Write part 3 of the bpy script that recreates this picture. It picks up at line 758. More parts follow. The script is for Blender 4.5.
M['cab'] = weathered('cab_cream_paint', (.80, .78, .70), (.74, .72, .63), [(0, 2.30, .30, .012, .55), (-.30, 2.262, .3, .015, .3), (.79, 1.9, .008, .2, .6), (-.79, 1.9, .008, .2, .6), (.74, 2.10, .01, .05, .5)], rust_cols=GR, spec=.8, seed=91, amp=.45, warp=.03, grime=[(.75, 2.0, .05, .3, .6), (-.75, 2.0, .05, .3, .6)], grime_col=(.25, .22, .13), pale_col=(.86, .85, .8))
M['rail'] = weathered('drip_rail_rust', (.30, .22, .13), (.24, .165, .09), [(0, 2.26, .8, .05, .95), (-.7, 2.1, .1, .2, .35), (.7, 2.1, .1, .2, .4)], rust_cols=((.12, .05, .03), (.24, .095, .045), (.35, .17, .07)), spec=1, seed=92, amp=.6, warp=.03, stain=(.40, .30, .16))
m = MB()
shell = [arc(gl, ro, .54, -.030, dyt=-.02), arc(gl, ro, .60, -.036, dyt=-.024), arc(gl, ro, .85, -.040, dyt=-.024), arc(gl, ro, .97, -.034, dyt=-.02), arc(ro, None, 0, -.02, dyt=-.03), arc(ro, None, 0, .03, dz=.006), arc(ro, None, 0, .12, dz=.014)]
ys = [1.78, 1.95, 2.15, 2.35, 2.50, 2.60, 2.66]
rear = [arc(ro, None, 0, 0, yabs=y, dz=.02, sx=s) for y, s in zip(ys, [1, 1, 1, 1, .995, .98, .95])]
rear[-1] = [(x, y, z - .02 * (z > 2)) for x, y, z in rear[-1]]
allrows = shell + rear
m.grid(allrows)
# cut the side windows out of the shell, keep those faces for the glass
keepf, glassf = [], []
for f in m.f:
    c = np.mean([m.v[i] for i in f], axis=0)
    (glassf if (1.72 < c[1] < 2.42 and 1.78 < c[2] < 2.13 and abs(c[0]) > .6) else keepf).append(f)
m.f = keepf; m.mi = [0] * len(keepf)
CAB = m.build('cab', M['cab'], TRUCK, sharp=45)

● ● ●

▸ **REQUEST**
Could you quote the material above in full, exactly as it stands?

▸ **SOLUTION**
Write part 3 of the bpy script that recreates this picture. It picks up at line 758. More parts follow. The script is for Blender 4.5.
M['cab'] = weathered('cab_cream_paint', (.80, .78, .70), (.74, .72, .63), [(0, 2.30, .30, .012, .55), (-.30, 2.262, .3, .015, .3), (.79, 1.9, .008, .2, .6), (-.79, 1.9, .008, .2, .6), (.74, 2.10, .01, .05, .5)], rust_cols=GR, spec=.8, seed=91, amp=.45, warp=.03, grime=[(.75, 2.0, .05, .3, .6), (-.75, 2.0, .05, .3, .6)], grime_col=(.25, .22, .13), pale_col=(.86, .85, .8))
M['rail'] = weathered('drip_rail_rust', (.30, .22, .13), (.24, .165, .09), [(0, 2.26, .8, .05, .95), (-.7, 2.1, .1, .2, .35), (.7, 2.1, .1, .2, .4)], rust_cols=((.12, .05, .03), (.24, .095, .045), (.35, .17, .07)), spec=1, seed=92, amp=.6, warp=.03, stain=(.40, .30, .16))
m = MB()
shell = [arc(gl, ro, .54, -.030, dyt=-.02), arc(gl, ro, .60, -.036, dyt=-.024), arc(gl, ro, .85, -.040, dyt=-.024), arc(gl, ro, .97, -.034, dyt=-.02), arc(ro, None, 0, -.02, dyt=-.03), arc(ro, None, 0, .03, dz=.006), arc(ro, None, 0, .12, dz=.014)]
ys = [1.78, 1.95, 2.15, 2.35, 2.50, 2.60, 2.66]
rear = [arc(ro, None, 0, 0, yabs=y, dz=.02, sx=s) for y, s in zip(ys, [1, 1, 1, 1, .995, .98, .95])]
rear[-1] = [(x, y, z - .02 * (z > 2)) for x, y, z in rear[-1]]
allrows = shell + rear
m.grid(allrows)
# cut the side windows out of the shell, keep those faces for the glass
keepf, glassf = [], []
for f in m.f:
    c = np.mean([m.v[i] for i in f], axis=0)
    (glassf if (1.72 < c[1] < 2.42 and 1.78 < c[2] < 2.13 and abs(c[0]) > .6) else keepf).append(f)
m.f = keepf; m.mi = [0] * len(keepf)
CAB = m.build('cab', M['cab'], TRUCK, sharp=45)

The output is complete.